A publicação do romance Via Ápia, de Geovani Martins, confirma a alta qualidade da narrativa do jovem escritor carioca, já presente nos contos de seu livro de estreia, O sol na cabeça, de 2018. Em ambos, o que logo chama a atenção do leitor é a capacidade de criação de um estilo, não algo decorativo ou acessório, mas “o veículo para o intercâmbio entre a impressão imediata dos sentidos e a memória” individual ou cultural, segundo Susan Sontag.
Não é pouco para quem se propõe fazer da fala das comunidades dos morros cariocas uma linguagem literária, no sentido de torná-la comunicável além de suas fronteiras grupais. O próprio título do livro, ao sobrepor a “rainha das estradas” da Roma antiga, como era considerada a Via Ápia, à principal rua comercial da Rocinha que leva o mesmo nome, já indica a via de acesso irônico ao texto e a mobilização de seus significados, “suas palavras e sua melodia”.
Escrito como uma sorte de diário de várias vozes mediadas por um narrador que busca mimetizá-las – uma outra forma de abertura narrativa –, cobre o período de 27 de julho de 2011 a 26 de outubro de 2013, como indica a datação que nomeia cada capítulo do livro, período crucial que abrange a ocupação da Rocinha pela UPP, a famigerada Unidade de Polícia Pacificadora.
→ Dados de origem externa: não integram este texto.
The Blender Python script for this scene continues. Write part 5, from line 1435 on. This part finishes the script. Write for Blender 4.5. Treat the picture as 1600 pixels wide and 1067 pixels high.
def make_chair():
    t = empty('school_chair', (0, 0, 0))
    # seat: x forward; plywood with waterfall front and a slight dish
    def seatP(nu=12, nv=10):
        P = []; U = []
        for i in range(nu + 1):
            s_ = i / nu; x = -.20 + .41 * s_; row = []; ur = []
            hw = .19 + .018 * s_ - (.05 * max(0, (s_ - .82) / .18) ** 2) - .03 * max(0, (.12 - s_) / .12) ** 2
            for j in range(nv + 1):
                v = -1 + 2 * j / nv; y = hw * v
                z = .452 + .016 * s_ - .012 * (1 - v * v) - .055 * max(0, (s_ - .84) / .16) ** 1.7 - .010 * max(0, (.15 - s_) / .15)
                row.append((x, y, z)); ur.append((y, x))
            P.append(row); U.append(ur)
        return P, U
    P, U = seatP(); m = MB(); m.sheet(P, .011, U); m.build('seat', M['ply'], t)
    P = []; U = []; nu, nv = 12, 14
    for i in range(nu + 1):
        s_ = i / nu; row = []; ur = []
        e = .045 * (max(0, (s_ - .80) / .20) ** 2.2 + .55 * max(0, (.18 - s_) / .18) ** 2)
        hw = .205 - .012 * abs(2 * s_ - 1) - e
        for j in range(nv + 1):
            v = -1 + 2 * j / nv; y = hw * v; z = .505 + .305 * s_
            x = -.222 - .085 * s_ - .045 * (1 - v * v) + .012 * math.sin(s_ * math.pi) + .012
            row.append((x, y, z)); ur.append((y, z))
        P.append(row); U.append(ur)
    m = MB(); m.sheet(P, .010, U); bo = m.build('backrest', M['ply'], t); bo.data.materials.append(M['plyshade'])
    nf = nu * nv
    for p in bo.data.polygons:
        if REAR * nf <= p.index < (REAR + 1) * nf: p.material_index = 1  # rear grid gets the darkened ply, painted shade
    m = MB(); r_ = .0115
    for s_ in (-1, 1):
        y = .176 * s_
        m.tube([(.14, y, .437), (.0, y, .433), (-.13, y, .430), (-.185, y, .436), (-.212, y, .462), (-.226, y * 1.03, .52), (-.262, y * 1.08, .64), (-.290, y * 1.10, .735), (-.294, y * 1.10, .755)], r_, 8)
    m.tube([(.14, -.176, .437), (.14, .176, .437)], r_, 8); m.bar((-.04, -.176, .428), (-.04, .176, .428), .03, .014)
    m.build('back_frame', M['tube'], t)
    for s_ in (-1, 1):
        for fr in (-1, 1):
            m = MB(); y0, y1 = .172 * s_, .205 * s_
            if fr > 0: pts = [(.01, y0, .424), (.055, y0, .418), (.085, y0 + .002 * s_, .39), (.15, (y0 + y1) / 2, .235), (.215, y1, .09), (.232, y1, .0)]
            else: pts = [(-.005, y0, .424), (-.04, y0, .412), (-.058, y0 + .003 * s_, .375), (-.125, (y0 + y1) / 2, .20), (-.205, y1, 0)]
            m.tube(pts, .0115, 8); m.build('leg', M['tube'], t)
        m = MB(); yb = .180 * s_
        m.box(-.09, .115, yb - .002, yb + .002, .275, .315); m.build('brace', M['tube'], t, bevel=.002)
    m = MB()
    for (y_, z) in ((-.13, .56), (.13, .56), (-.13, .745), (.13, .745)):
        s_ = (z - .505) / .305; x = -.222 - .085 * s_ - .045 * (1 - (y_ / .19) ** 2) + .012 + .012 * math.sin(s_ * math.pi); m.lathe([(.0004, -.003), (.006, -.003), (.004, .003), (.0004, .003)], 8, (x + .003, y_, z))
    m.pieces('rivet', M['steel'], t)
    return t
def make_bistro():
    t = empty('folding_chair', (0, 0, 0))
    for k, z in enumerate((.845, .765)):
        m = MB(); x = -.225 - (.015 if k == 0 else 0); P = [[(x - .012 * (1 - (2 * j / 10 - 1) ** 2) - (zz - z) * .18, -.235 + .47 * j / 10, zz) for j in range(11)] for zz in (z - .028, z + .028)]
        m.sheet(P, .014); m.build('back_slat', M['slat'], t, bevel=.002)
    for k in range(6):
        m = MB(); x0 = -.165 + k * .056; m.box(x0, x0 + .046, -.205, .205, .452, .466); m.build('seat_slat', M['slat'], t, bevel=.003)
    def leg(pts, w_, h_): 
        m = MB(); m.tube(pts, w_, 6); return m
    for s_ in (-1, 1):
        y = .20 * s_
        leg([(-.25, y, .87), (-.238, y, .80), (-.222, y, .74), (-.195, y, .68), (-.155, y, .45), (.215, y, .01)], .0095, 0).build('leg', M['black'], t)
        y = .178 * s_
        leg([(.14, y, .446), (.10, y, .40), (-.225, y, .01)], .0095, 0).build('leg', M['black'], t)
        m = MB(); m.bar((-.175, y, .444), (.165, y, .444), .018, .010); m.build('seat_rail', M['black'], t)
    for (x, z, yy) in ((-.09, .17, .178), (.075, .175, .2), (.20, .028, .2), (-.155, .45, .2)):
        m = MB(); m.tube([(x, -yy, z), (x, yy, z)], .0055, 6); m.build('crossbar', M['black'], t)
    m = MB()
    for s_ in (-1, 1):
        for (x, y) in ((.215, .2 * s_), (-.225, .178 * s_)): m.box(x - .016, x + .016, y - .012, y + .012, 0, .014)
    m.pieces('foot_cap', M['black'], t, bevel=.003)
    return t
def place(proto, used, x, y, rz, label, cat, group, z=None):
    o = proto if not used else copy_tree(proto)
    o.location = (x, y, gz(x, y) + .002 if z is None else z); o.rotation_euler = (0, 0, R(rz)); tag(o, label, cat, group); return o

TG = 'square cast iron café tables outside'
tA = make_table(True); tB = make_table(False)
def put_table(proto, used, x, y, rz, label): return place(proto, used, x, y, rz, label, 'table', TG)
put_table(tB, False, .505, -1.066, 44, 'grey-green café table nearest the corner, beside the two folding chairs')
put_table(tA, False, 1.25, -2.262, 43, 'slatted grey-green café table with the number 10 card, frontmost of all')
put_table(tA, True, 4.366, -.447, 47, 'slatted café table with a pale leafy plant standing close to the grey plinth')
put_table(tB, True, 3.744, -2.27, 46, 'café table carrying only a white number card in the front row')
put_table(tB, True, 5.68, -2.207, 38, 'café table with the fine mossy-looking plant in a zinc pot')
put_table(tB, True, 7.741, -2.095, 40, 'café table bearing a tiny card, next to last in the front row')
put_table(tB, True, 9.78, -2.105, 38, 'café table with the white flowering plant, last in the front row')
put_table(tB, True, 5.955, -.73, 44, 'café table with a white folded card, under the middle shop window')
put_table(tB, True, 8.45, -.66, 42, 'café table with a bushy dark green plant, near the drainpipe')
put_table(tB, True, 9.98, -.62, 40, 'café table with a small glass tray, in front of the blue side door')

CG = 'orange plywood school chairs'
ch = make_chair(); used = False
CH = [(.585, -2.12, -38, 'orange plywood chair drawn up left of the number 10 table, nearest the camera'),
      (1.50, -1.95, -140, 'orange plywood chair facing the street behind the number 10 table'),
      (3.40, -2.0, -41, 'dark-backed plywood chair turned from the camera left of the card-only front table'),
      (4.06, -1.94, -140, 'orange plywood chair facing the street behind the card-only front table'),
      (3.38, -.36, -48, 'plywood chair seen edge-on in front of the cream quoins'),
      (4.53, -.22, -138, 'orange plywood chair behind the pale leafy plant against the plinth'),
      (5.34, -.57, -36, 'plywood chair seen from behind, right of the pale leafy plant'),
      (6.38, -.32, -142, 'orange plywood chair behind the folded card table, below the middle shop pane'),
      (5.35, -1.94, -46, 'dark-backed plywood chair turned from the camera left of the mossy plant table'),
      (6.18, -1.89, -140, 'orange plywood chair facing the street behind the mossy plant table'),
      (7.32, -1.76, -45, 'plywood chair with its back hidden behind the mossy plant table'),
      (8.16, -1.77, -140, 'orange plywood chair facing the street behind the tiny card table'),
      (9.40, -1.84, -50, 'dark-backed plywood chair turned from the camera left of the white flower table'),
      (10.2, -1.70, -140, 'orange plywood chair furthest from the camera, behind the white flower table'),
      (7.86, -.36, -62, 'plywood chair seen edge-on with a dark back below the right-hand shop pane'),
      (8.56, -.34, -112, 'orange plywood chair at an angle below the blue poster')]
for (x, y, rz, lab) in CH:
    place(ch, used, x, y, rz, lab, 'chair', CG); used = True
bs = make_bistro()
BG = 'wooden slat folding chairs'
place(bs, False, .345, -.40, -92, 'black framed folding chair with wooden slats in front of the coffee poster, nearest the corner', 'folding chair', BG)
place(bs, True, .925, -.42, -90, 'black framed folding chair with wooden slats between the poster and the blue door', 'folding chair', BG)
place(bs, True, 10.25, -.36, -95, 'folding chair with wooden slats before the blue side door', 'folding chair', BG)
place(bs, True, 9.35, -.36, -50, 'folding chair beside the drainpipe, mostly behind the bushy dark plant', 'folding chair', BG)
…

Narra a vida dos irmãos Washington e Wesley, e dos amigos Murilo, Biel e Douglas, equilibrando-se entre bicos eventuais, empregos precários, tráfico e consumo de drogas. Ao focar ora em um, ora em outro desses personagens a cada capítulo, o narrador empresta ao texto um ritmo acelerado, como se estivesse a escapar sempre do aparato policial que devia proteger sua comunidade, delineando, assim, em rede, os acontecimentos vivenciados e a violência que os constitui.
A condição precária da vida dos personagens, a apontar para a via sem saída da comunidade de excluídos a que pertencem, acentua neles o significado da vida como iminência da morte, que Douglas sente ao subir com os amigos a Pedra da Gávea: “essa coisa estranha, sempre escondida no meio de tanto pra sentir e pra fazer mas que pode aparecer a qualquer momento. Um passo em falso, um tiro, um carro, as pessoas morrem”. Clareza que se confunde, de modo comovente, com a luminosidade do sol nascente no fim da caminhada e a sensação, aparente, de finalmente “ter a cidade do Rio de Janeiro a seus pés” – promessa de felicidade sempre adiada.
Essa movimentação sem sair do lugar numa cidade onde “tudo parecia uma ofensa” demarca o lugar de fala dos personagens e dos narradores nos quais se desdobram, reforça o isolamento a que são submetidos e, ao mesmo tempo, enfatiza a responsabilidade narrativa que a situação demanda. Como percebe Gleyce, que desiste de fazer cinema e ser jornalista, mas age como tal ao destacar seu desconforto diante das notícias sobre a Rocinha: “Ela falou sobre a importância de ter gente de dentro contando aquelas histórias, com o ponto de vista do morador pro que vinha acontecendo”.
Contar de dentro: fazer do presente e das lembranças do passado uma forma narrativa de inserção numa comunidade em que as subjetividades se afirmam na sua singularidade social, cultural e linguística, apesar das atrocidades a que são submetidas a todo momento: “Como numa tatuagem, estavam marcados por tudo aquilo que viveram juntos”. Escrita do corpo, portanto, como a traçar um roteiro de fuga ou enfrentamento individual e coletivo da tragédia ao redor.
Fazer do relato dessas atrocidades uma das perspectivas da história do morro, da cidade e do nosso destino funesto como nação sem dúvida, mas também abrir caminho para sua superação, como a economia do signo literário deixa supor: narrar é resistir, nos lembra mais uma vez o velho Rosa. Ou no dizer do MC Marcinho, ao subir no palco para delírio de todos no seu canto a capela na Rocinha, livre da UPP: Nem melhor, nem pior, apenas diferente...
Ao assumir plenamente a função narrativa que lhe cabe, Geovani Martins dá um forte testemunho da nossa barbárie, sem meias-tintas ou meias-palavras, ciente como tantos de seus jovens colegas de ofício, do estado de emergência em que vivemos e da necessidade de enfrentá-lo. A força literária com que esses escritores têm iluminado nossa cena contemporânea é admirável enquanto documento e, mais do que isso, realização artística original. Poderiam se unir em coro a Drummond: “Lutar com palavras/ é a luta mais vã”./ Entanto lutamos,/ mal rompe a manhã”. Pegou a visão, leitor?